Contrairement à ce qui est dit, le Fatah al-Islam n’est pas à la solde du régime syrien. Apparu en novembre 2006, il a été financé et armé par les forces gouvernementales pro-occidentales de Fouad Siniora. Il s’agissait, à l’époque, de soutenir des groupes extrémistes sunnites pour contrer, au besoin par les armes, le Hezbollah chiite. C’est l’application à la lettre de la théorie néoconservatrice américaine du « chaos constructif », visant à la déstabilisation générale d’un espace afin de mieux s’y implanter.
Les combats de Nahar al-Bared permettent au gouvernements libanais et américain d’accuser une nouvelle fois la Syrie, l’isolant un peu plus.

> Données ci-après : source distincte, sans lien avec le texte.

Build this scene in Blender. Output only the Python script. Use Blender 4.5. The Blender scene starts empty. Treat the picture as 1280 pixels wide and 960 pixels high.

Surtout, ils permettent de renforcer la coopération armée entre les deux pays : le 24 mai, les États-Unis ont affrété six avions cargos à destination des forces armées libanaises. Il s’agit de tout faire pour isoler l’opposition conduite par le Hezbollah et le général chrétien Michel Aoun, qui, depuis novembre 2006, ont lancé une vaste mobilisation pour demander la démission d’un gouvernement aux ordres de la France et des États-Unis, auteurs de la résolution 1559 de l’automne 2004, demandant entre autre le désarmement du Hezbollah.
La création du tribunal international pour juger les assassins de l’ancien Premier ministre Rafiq Hariri s’inscrit dans la même logique : bénéficiant de pouvoirs extraordinaires, permettant des arrestations arbitraires et sans preuve, ce tribunal, sous contrôle direct du Conseil de sécurité de l’ONU, est une arme dirigée par les pays occidentaux contre le régime syrien, accusé d’office. Et à travers le régime syrien, c’est naturellement le Hezbollah et l’Iran qui sont indirectement visés. Soutenu par ses alliés libanais de la coalition gouvernementale, le bloc impérial France-États-Unis-Israël, a décidé d’en finir avec les deux régimes s’opposant à lui, ainsi qu’avec la résistance libanaise incarnée par le Hezbollah et ses alliés. Il s’agit ainsi d’empêcher l’opposition nationale libanaise d’arriver à la satisfaction de ses revendications : la démission du cabinet Siniora, la formation d’un gouvernement d’unité nationale, et des élections législatives anticipées.
D’autant que se profilent la présidentielle de novembre 2007, auxquelles le général Aoun, soutenu par le Hezbollah et ses alliés constitués de forces politiques nationalistes arabes, nassériennes, islamiques et de gauche, est candidat. L’émergence d’une direction nationaliste libanaise dans la région, non hostile à l’Iran et à la Syrie, opposée aux intérêts néocoloniaux de la France et des États-Unis, serait en effet une catastrophe pour ces derniers.